Problem to solve |
Find every line in the records below that holds the word "script", and copy each one.

-- Begin --

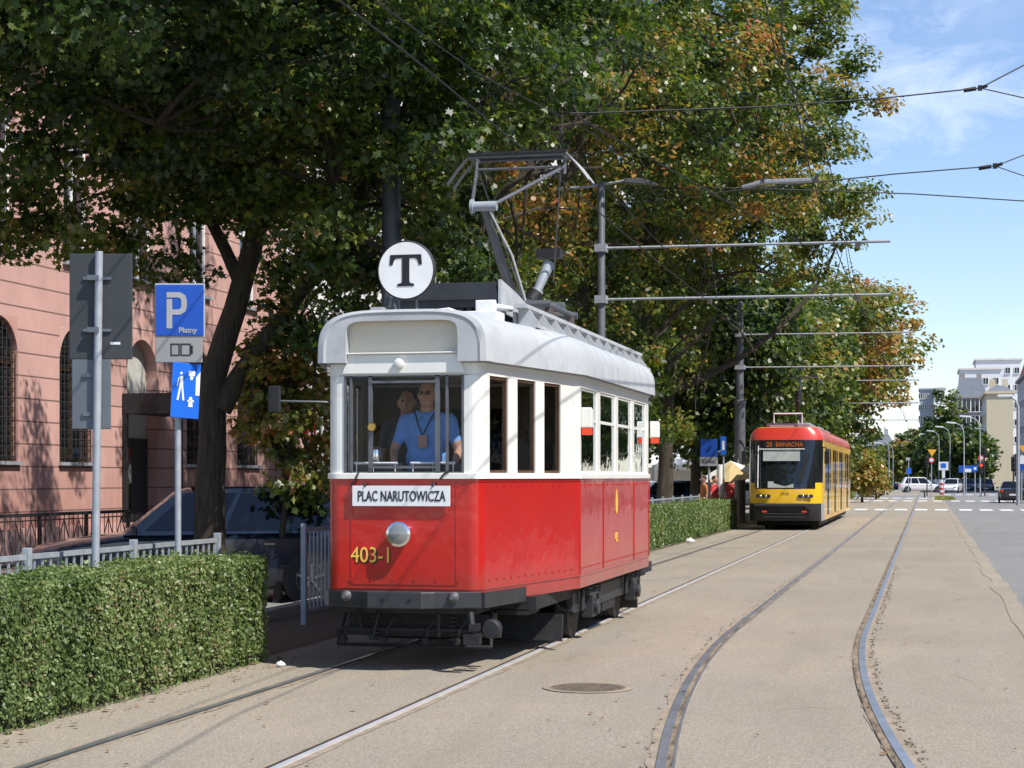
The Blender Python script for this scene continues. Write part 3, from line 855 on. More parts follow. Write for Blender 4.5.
# ------------------------------------------------------------------ people
mat('skin', (.48, .26, .18), .5, 0, .1, 10); mat('hair_grey', (.25, .24, .23), .8, 0, .2, 40, .5); mat('hair_dark', (.03, .02, .015), .8, 0, .2, 40, .5)
mat('shirt_blue', (.15, .33, .72), .8, 0, .08, 12, .3); mat('shirt_grey', (.045, .05, .06), .85, 0, .1, 12, .3); mat('trousers_dark', (.02, .022, .03), .85, 0, .1)
mat('shirt_red', (.50, .05, .05), .8); mat('shirt_orange', (.6, .22, .05), .8); mat('shirt_white', (.7, .7, .7), .8); mat('lip_brown', (.16, .06, .045), .6); mat('jeans', (.05, .08, .16), .85)
def person(loc, rz, label, top, legs, hair, height=1.75, arms=None, group=None, voxel=.012, stout=1.0, stride=0.0):
    """one continuous body: torso, head, limbs and fingers fused by voxel remesh, coloured by garment"""
    k = height / 1.75
    b = MB(); T = []
    def cap(a, c, r0, r1, n=12, part=None):
        a, c = Vector(a), Vector(c); pts = []; rs = []
        d = (c - a).normalized()
        for t in (-1, -.7, 0):
            pts.append(a + d * t * r0 * .98); rs.append(r0 * math.sqrt(max(.02, 1 - t * t)))
        for t in (.33, .66): pts.append(a.lerp(c, t)); rs.append(r0 + (r1 - r0) * t)
        for t in (0, .7, 1):
            pts.append(c + d * t * r1 * .98); rs.append(r1 * math.sqrt(max(.02, 1 - t * t)))
        b.tube(pts, rs, n)
    def ell(c, r, n=14, seg=9):
        pr = []
        for i in range(seg + 1):
            t = -math.pi / 2 + math.pi * i / seg; pr.append((max(.01, math.cos(t)), math.sin(t)))
        vs_, fs_ = [], []
        for (rr, h) in pr:
            for j in range(n):
                a = 2 * math.pi * j / n; vs_.append((c[0] + r[0] * rr * math.cos(a), c[1] + r[1] * rr * math.sin(a), c[2] + r[2] * h))
        for i in range(seg):
            for j in range(n): fs_.append((i * n + j, i * n + (j + 1) % n, (i + 1) * n + (j + 1) % n, (i + 1) * n + j))
        fs_.append(tuple(range(n - 1, -1, -1))); fs_.append(tuple(seg * n + j for j in range(n)))
        b.add(vs_, fs_, 0, True)
    w = stout
    ell((0, 0, 1.26), (.185 * w, .115 * w, .24)); ell((0, -.02 * w, 1.05), (.165 * w, .125 * w, .19)); ell((0, .0, .92), (.175 * w, .12 * w, .14))
    cap((-.15, 0, 1.40), (.15, 0, 1.40), .065, .065)
    cap((0, .01, 1.42), (0, -.01, 1.53), .066 * min(w, 1.12), .060)
    ell((0, -.015, 1.628), (.080, .097, .115)); ell((0, -.045, 1.562), (.062, .064, .058))     # skull, jaw
    ell((0, -.118, 1.612), (.015, .022, .028)); ell((0, -.102, 1.566), (.028, .012, .009))        # nose, mouth
    for s in (-1, 1):
        ell((s * .083, -.005, 1.615), (.013, .021, .034)); ell((s * .032, -.101, 1.652), (.020, .012, .009))  # ear, brow
        hip = (s * .09, 0, .90); kn = (s * .10, -.02 - s * stride * .5, .49); an = (s * .10, .03 - s * stride, .08)
        cap(hip, kn, .092 * w, .06); cap(kn, an, .058, .038)
        cap((an[0], an[1], .045), (an[0], an[1] - .17, .035), .045, .038)
        if arms: el, wr = arms[0 if s < 0 else 1]
        else: el, wr = (s * .25, .02, 1.12), (s * .26, -.06, .86)
        cap((s * .185 * min(w, 1.1), 0, 1.39), el, .056 * w, .042); cap(el, wr, .041, .028)
        E, W_ = Vector(el), Vector(wr); d = (W_ - E).normalized(); pn = W_ + d * .075
        side = d.cross(Vector((s, .2, 0)).normalized());  side = side.normalized() if side.length > .1 else Vector((0, 1, 0))
        cap(W_ + side * .012, pn + side * .012, .026, .026, 8); cap(W_ - side * .012, pn - side * .012, .026, .026, 8)
        nrm = d.cross(side).normalized()
        for j, ln in enumerate((.062, .072, .068, .052)):
            o_ = side * (.030 - j * .020); m1 = pn + o_ + d * ln * .55 + nrm * .006; cap(pn + o_, m1, .010, .009, 6); cap(m1, m1 + d * ln * .4 + nrm * .018, .009, .0075, 6)
        t0 = W_ + side * .025 + d * .02; t1 = t0 + side * .035 + d * .035; cap(t0, t1, .013, .011, 6); cap(t1, t1 + d * .03, .011, .009, 6)
    o = b.build('person', [MATS['skin'], MATS[top], MATS[legs], MATS['black_paint']], fix=True)
    md = o.modifiers.new('r', 'REMESH'); md.mode = 'VOXEL'; md.voxel_size = voxel; md.use_smooth_shade = True
    sm_ = o.modifiers.new('s', 'SMOOTH'); sm_.factor = .5; sm_.iterations = 2
    me = bpy.data.meshes.new_from_object(o.evaluated_get(bpy.context.evaluated_depsgraph_get()))
    o.modifiers.clear(); o.data = me
    me.materials.clear()
    for q in ('skin', top, legs, 'black_paint'): me.materials.append(MATS[q])
    idx = []
    for p in me.polygons:
        c = p.center; r_ = abs(c.x)
        if c.z < .09: i = 3
        elif c.z < .94 and r_ < .21: i = 2
        elif c.z > 1.462: i = 0
        else:
            i = 1
            for s in (-1, 1):
                if arms: el, wr = arms[0 if s < 0 else 1]
                else: el, wr = (s * .25, .02, 1.12), (s * .26, -.06, .86)
                E, W_ = Vector(el), Vector(wr); sh = Vector((s * .185, 0, 1.39))
                d1 = (c - sh).dot((E - sh).normalized()) / (E - sh).length
                q = c - E; d2 = q.dot((W_ - E).normalized())
                dist = (c - (E + (W_ - E).normalized() * max(0, min(d2, .5)))).length
                cl_ = sh.lerp(E, max(0, min(1, d1)))
                if (dist < .07 and d2 > -.02) or (d1 > .75 and (c - cl_).length < .07): i = 0
        idx.append(i)
    me.polygons.foreach_set('material_index', idx); me.polygons.foreach_set('use_smooth', [True] * len(idx)); me.update()
    # hair cap
    h = MB(); rws = []
    for i in range(7):
        t = math.pi / 2 * i / 6 * 1.05
        rws.append([(.085 * math.sin(t) * math.cos(a_), .01 + .102 * math.sin(t) * math.sin(a_), 1.655 + .118 * math.cos(t) - (.0 if math.sin(a_) > -.2 else .0)) for a_ in [2 * math.pi * j / 14 for j in range(14)]])
    rws = [[(x, y, z if y > -.06 else max(z, 1.70)) for x, y, z in r_] for r_ in rws]
    h.grid(rws, closed=True); ho = h.build('hair', hair, o)
    ho.location = (0, 0, -.015)
    e = MB()
    for s in (-1, 1): e.lathe([(.011, -.104), (.007, -.110), (.001, -.112)], origin=(s * .032, 0, 1.634), axis='Y', n=8)
    e.build('eyes', 'black_paint', o)
    MB().box((0, -.1085, 1.562), (.042, .006, .004)).build('lips', MATS['lip_brown'], o)
    b = MB()
    for s in (-1, 1): b.add([(s * .012, -.088 * w, 1.435), (s * .085, -.06, 1.485), (s * .10, -.075 * w, 1.43), (s * .045, -.108 * w, 1.375)], [(0, 1, 2, 3)])
    b.build('collar', top, o, solid=.006)
    o.location = loc; o.rotation_euler = (0, 0, rz); o.scale = (k, k, k)
    tag(o, label, 'person', group)
    return o
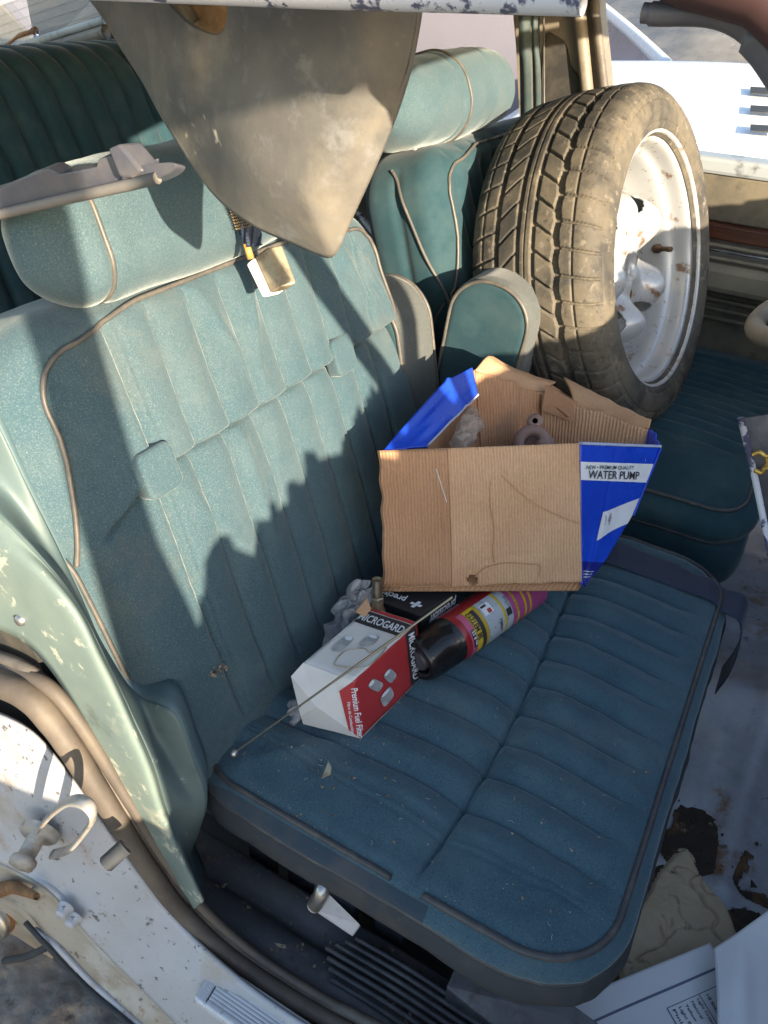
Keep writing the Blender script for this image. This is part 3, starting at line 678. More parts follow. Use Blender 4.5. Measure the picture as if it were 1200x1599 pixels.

-- End --

Output for this exercise |
The Blender Python script for this scene continues. Write part 3, from line 855 on. More parts follow. Write for Blender 4.5.
Keep writing the Blender script for this image. This is part 3, starting at line 678. More parts follow. Use Blender 4.5. Measure the picture as if it were 1200x1599 pixels.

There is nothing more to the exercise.